How does one think so much???
I wish I could think about one topic at a time and really work it out in my brain before it moves on to something else. Usually there are about 100 random thoughts at once and no inparticular one gets any special attention. Love you! Are you excited for tonight????????

Emily said...

MY THOUGHTS EXACTLY!! I mean, 100% exact! I have thought a whole lot about it too!! You put it very well!! And the pictures are adorable!

Jen said...

Yes. Precisely.

Kamille said...

Loved the Livi pics. Always a good way to start anything, don't you think? And, there you have it. I love how you can feel so very strongly about something so global. It's amazing. I try to not wrap my brain around the universe in such a way. Once again, you are a smart little one.

BareFoot Finn said...

I agree. I am guilty of doing that very thing, but, I agree!

God created man, sin entered the world...the world went to crap...I, too, and sick and tired of the gender bias stuff...Each of us is responsible for our own choices!

We live in a sin-cursed world, and our flesh LOVES to justify our actions by using clever phrases like:

I deserve...
It's only just a...
Why can't I? So and so gets to...

God showed us in His Word that we need to love by serving others (service...that is what "worship" means in Greek). Love is a verb. When we serve ourselves, we show others that we love ourselves.

When we serve others, it can allow for our flesh to be put aside and for God to love them through us.

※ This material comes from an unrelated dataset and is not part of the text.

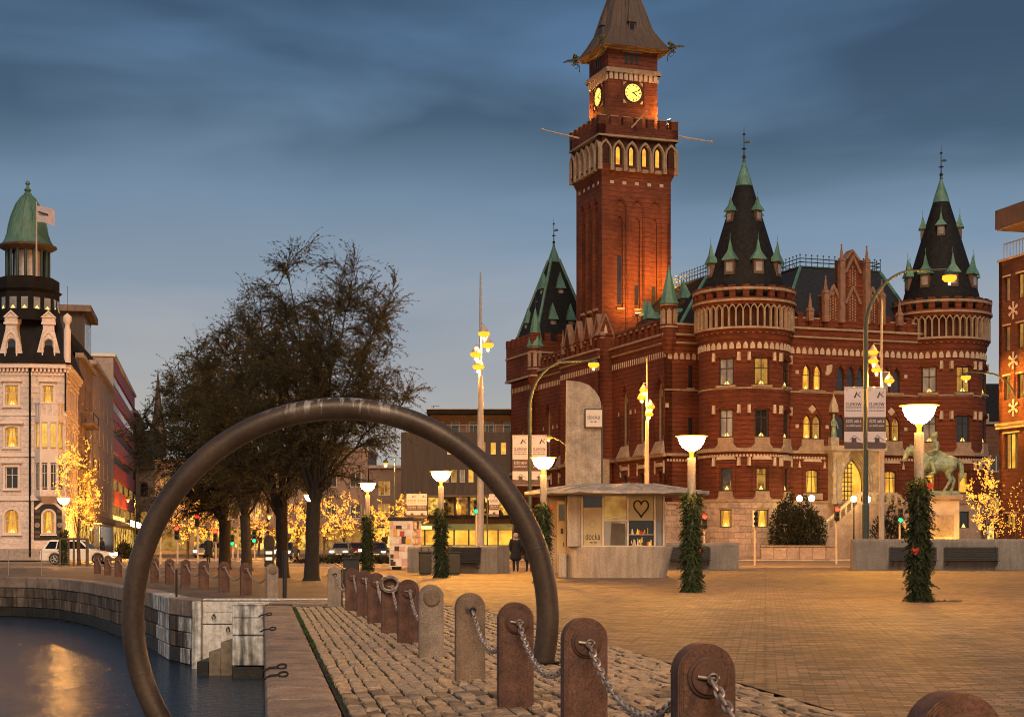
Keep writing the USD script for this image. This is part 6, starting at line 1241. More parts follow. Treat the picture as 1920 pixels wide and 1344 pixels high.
for fr, u0, u1, nm in ((FA, -10, 0, 'wall'), (FB, 0, LB, 'wall'), (FC, 0, LC, 'wall')):
    wall(HB, fr, sbox(u0, 0.9, u1, ztopw), [h for f, h in holes if f is fr], .45, 'cream', nm)
    obj('plinth', MB().poly(sbox(u0, 0, u1, .9), -.45, .06, fr), 'street_grey', HB)
    for z in np.arange(1.3, ztopw - .6, .42):       # rusticated courses
        st_ = sbox(u0, z, u1, z + .37)
        for f, h in holes:
            if f is fr: st_ = st_.difference(h.buffer(.22, join_style=2))
        if fr is FB and 3.7 < z < 10.2: continue
        obj('stone_course', MB().poly(st_, 0, .03, fr), 'cream', HB)
    for za, zb, d in ((hz(938), hz(929), .16), (hz(856), hz(849), .12), (hz(779), hz(774), .10), (hz(703), hz(699), .12), (hz(690), hz(682), .42)): obj('cornice', MB().poly(sbox(u0 - .05, za, u1 + .05, zb), -.2, d, fr), 'cream_trim', HB)
    mb = MB()
    for u in np.arange(u0 + .1, u1, .3): mb.poly(sbox(u, hz(697), u + .16, hz(690)), 0, .30, fr)
    obj('dentils', mb, 'cream_trim', HB, kind='stuff')
    obj('gutter', MB().poly(sbox(u0 - .05, hz(682), u1 + .05, hz(679)), -.2, .5, fr), 'dark_tin', HB)
for fr, u, zb, w, h, kind, lit, tr, hood in hw:
    window(HB, fr, u, zb, w, h, kind, lit, .2, 1, tr, .07, 'window_white', candle=lit == 'lit')
    o = shape(u, zb - .05, w + .34, h + .22, kind); obj('window_surround', MB().poly(o.difference(shape(u, zb, w, h, kind)), 0, .07, fr), 'cream_trim', HB); obj('window_sill', MB().poly(sbox(u - w * .75, zb - .16, u + w * .75, zb - .03), 0, .18, fr), 'cream_trim', HB)
    if hood == 'flat': obj('window_hood', MB().poly(sbox(u - w * .85, zb + h + .28, u + w * .85, zb + h + .46), 0, .24, fr), 'cream_trim', HB)
    if hood == 'gable': obj('window_hood', MB().poly(Polygon([(u - w * .9, zb + h + .3), (u + w * .9, zb + h + .3), (u, zb + h + .85)]), 0, .24, fr).poly(sbox(u - w * .95, zb + h + .22, u + w * .95, zb + h + .32), 0, .28, fr), 'cream_trim', HB)
obj('drain_pipe', MB().tube([FA.p(-.03, hz(682), .12), FA.p(-.03, .3, .12)], .08, 8), 'dark_tin', HB); obj('drain_pipe', MB().tube([FB.p(LB, hz(690), .10), FB.p(LB, hz(770), .10)], .07, 8), 'dark_tin', HB)
# oriel over two storeys with balcony on top
def orl(z0, z1, sc, nm, mt='cream'):
    P = [FB.p(.25 * 1, 0, 0), FB.p(.75, 0, .95 * sc), FB.p(2.1, 0, .95 * sc), FB.p(2.55, 0, 0)]; obj(nm, MB().poly(Polygon([p[:2] for p in P]), z0, z1), mt, HB); return P
orl(hz(930), hz(922), 1.0, 'oriel_base'); obj('oriel_corbel', MB().hull([FB.p(u, hz(930), d) for u in (.75, 2.1) for d in (0, .95)] + [FB.p(.25, hz(930), 0), FB.p(2.55, hz(930), 0), FB.p(1.0, hz(946), 0), FB.p(1.8, hz(946), 0)]), 'cream_trim', HB)
for (z0, z1) in ((hz(922), hz(918)), (hz(868), hz(845)), (hz(845), hz(842)), (hz(792), hz(780))): orl(z0, z1, 1.0, 'oriel_band', 'cream_trim')
for (za, zb, l) in ((918, 868, 'dark'), (842, 792, 'lit')):
    P = [FB.p(.25, 0, 0), FB.p(.75, 0, .95), FB.p(2.1, 0, .95), FB.p(2.55, 0, 0)]
    for a, b in zip(P[:-1], P[1:]):
        d = b - a; L = np.linalg.norm(d[:2]); fr = Fr(a, (d[1], -d[0])); n = 2 if L > 1.2 else 1
        for k in range(n + 1): obj('oriel_pier', MB().poly(sbox(max(0, L * k / n - .12), hz(za), min(L, L * k / n + .12), hz(zb)), -.2, .0, fr), 'cream_trim', HB)
        for k in range(n): c = L * (k + .5) / n; window(HB, fr, c, hz(za) + .12, L / n - .2, hz(zb) - hz(za) - .2, 'seg', l, .14, 1, .62, .05, 'window_white')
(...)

Great thoughts, dear...great thoughts! Thanks for sharing!

Cory Reese said...

I love Mountain Dew and pumpkin pie.

I can't help it. I was made that way.

Handsfullmom said...

Thanks for the nice comment on my blog about my post at Segullah. And boy, your Livi is adorable! I love that you let her color on herself.

And I agree with your rant that the general attitude of "whatever makes you happy" has gone too far in our society. We've forgotten the importance of sacrifice and giving of ourselves. In the long run, that is what brings true happiness, as well as peace of conscience.